Wireless random access protocols are attracting a revived research interest as a simple yet effective solution for machine-type communications. In the quest to improve reliability and spectral efficiency of such schemes, otherwise beset by collisions, the use of multiple receivers has recently emerged as a promising technique.
In this talk, we study the potential of this approach considering a population of users that transmit data packets following a simple slotted ALOHA policy to a set of non-cooperative receivers or relays (uplink phase). These, in turn, independently forward – part of – what decoded towards a collecting sink (downlink phase). For an on-off fading channel model, we provide exact and compact expressions for uplink throughput and packet loss rate for an arbitrary number of relays, characterising the benefits of multi-receiver schemes. Moreover, a lower bound on the minimum amount of downlink resources needed to deliver with high probability all information collected on the uplink is provided, and is shown to be achievable via random linear coding when no constraints in terms of latency are set.

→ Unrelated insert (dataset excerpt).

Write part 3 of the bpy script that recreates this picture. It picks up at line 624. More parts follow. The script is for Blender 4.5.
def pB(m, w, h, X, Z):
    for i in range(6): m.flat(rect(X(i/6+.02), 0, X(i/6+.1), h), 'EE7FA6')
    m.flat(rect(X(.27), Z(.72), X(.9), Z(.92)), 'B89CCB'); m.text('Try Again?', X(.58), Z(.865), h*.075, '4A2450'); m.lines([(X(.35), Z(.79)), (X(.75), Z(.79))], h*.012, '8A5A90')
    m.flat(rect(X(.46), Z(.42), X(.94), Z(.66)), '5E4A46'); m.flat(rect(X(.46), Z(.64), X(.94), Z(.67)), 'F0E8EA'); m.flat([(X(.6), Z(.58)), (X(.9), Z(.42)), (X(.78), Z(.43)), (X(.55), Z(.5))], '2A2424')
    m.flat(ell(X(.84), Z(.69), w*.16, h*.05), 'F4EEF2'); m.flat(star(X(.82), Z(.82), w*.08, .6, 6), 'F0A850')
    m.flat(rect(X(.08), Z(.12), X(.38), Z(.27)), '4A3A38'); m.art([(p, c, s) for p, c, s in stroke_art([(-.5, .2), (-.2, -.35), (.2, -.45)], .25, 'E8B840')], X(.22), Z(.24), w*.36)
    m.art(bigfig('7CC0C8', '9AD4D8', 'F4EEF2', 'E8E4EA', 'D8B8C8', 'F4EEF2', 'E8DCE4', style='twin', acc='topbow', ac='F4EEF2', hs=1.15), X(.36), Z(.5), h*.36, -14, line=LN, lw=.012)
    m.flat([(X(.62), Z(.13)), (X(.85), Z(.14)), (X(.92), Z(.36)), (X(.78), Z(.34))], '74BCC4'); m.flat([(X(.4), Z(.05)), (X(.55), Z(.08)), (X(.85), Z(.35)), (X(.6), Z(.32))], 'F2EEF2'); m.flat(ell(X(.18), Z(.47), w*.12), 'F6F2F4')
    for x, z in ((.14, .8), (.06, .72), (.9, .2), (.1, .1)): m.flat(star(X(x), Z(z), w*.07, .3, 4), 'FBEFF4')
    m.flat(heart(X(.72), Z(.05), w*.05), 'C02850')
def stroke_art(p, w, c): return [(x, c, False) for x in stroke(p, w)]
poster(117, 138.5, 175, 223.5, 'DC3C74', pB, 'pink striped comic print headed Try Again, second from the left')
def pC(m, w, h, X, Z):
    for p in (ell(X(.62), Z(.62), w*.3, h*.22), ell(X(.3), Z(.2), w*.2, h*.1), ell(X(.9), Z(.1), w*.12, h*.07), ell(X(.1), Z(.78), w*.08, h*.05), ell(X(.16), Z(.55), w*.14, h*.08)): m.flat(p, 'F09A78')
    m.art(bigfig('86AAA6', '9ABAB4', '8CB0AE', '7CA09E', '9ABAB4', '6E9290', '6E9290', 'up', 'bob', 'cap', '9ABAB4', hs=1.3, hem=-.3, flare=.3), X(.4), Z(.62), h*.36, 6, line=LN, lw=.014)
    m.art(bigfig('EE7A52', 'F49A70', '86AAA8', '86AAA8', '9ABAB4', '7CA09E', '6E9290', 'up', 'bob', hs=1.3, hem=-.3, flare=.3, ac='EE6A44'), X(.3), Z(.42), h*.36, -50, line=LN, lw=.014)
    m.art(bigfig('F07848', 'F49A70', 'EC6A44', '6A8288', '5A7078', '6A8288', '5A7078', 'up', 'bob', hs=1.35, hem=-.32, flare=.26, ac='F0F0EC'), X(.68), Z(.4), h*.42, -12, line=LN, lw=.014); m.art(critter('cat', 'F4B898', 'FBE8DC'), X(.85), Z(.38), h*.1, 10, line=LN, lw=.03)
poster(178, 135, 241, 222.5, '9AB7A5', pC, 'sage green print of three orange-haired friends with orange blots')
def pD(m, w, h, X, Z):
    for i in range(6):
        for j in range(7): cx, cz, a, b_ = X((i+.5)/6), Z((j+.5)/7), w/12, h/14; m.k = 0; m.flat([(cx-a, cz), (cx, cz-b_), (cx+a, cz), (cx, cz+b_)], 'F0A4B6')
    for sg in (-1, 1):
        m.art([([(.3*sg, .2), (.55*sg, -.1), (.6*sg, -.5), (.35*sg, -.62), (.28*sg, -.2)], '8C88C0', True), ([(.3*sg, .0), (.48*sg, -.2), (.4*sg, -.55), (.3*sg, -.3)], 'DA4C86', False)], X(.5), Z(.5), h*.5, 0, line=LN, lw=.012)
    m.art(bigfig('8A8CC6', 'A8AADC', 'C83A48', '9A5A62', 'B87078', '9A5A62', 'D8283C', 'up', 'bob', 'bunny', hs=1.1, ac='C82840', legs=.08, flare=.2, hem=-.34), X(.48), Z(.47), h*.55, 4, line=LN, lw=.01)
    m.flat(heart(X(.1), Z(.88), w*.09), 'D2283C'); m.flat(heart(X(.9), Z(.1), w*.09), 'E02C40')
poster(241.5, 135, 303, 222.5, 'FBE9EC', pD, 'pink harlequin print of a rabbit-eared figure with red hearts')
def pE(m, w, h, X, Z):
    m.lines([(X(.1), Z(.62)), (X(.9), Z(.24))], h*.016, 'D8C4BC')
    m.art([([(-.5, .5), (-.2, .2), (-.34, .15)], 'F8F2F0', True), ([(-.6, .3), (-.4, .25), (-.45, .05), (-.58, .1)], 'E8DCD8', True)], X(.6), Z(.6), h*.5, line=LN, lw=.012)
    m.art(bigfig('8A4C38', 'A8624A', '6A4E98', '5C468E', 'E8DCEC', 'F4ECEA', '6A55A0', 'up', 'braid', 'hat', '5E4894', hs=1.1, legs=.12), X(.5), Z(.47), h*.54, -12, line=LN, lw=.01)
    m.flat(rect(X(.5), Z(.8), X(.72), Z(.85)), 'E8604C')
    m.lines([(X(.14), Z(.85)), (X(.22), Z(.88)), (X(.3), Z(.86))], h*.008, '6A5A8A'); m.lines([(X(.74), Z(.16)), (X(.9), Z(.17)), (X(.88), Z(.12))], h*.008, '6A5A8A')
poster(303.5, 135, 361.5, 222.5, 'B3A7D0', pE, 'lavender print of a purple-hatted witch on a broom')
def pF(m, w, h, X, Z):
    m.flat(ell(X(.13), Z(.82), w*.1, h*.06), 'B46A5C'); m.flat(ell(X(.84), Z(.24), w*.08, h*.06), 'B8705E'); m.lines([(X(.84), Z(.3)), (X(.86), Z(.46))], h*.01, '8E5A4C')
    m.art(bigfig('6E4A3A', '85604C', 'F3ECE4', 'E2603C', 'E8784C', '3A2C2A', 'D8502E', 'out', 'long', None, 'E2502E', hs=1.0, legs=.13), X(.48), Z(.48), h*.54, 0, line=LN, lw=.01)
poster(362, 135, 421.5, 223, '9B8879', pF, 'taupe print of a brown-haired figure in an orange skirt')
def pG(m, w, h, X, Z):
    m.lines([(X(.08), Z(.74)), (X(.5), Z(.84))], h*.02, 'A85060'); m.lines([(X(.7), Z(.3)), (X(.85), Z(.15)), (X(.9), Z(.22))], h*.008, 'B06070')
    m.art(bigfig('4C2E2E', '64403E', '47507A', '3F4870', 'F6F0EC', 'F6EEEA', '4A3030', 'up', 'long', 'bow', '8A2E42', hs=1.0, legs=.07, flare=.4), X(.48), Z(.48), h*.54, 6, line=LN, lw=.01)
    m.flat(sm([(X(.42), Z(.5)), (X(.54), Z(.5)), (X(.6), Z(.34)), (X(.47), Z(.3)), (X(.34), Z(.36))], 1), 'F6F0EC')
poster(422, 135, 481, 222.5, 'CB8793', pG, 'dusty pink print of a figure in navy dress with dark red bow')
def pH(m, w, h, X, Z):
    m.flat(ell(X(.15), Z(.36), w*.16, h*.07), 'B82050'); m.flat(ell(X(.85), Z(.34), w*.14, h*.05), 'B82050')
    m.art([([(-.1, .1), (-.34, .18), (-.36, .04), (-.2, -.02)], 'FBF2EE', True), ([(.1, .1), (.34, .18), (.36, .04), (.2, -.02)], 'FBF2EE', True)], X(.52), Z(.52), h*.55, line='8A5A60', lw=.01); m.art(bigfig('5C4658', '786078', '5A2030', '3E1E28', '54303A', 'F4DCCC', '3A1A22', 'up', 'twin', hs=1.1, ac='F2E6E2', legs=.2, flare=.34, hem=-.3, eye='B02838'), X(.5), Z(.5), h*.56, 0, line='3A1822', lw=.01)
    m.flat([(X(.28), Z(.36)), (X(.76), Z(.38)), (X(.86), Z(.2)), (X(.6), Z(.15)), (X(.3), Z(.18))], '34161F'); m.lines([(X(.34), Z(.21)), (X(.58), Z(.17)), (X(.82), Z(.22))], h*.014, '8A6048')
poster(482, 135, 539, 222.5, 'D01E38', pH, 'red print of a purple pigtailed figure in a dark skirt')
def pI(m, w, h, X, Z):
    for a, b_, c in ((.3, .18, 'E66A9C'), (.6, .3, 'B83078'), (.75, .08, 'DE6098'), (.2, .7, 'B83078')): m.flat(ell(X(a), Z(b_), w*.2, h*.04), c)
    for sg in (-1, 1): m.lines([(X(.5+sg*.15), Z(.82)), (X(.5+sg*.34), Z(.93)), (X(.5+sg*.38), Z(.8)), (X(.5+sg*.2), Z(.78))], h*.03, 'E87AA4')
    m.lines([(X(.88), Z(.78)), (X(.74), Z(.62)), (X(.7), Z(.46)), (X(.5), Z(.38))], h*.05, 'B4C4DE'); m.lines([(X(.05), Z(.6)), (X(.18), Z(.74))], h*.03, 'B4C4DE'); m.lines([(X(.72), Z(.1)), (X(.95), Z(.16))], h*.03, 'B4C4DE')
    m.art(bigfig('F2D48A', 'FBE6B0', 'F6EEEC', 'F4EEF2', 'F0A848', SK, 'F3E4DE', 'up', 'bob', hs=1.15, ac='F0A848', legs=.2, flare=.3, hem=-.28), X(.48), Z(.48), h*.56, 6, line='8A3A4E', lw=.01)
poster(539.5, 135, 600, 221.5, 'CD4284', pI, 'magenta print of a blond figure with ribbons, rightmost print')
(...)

We further discuss a family of simple relay forwarding policies that require no packet-level coding, and present their performance based on the amount of available downlink resources. The behaviour of both random linear coding and simplified policies is also characterised when receivers are equipped with finite buffers, revealing non-trivial tradeoffs.
About Andrea Munari
Andrea Munari received the Laurea degree (M.S. equivalent) and the Ph.D. in Telecommunications Engineering from the University of Padova, Italy, in 2006 and 2010, respectively. In 2007 he joined IBM Research in Zurich, Switzerland, working on the design, analysis and implementation of energy efficient routing protocols for wireless sensor networks. In 2010 he was a research fellow at the University of Padova, and in 2011 he joined the Corp. R&D division of Qualcomm Inc. in San Diego, California, focusing on network coding techniques for LTE cellular scenarios. From 2014 to 2018 he held a senior researcher and lecturer position at the Institute of Networked Systems of RTWH Aachen University. Currently, he is with the Institute of Communications and Navigation of the German Aerospace Center (DLR), His main research interests include design and modelling of medium access techniques, satellite and in-band full-duplex communications, as well as radar networks. His main research interests include design and modelling of medium access techniques for wireless systems, with focus on satellite and in-band full-duplex communications, as well as radar networks.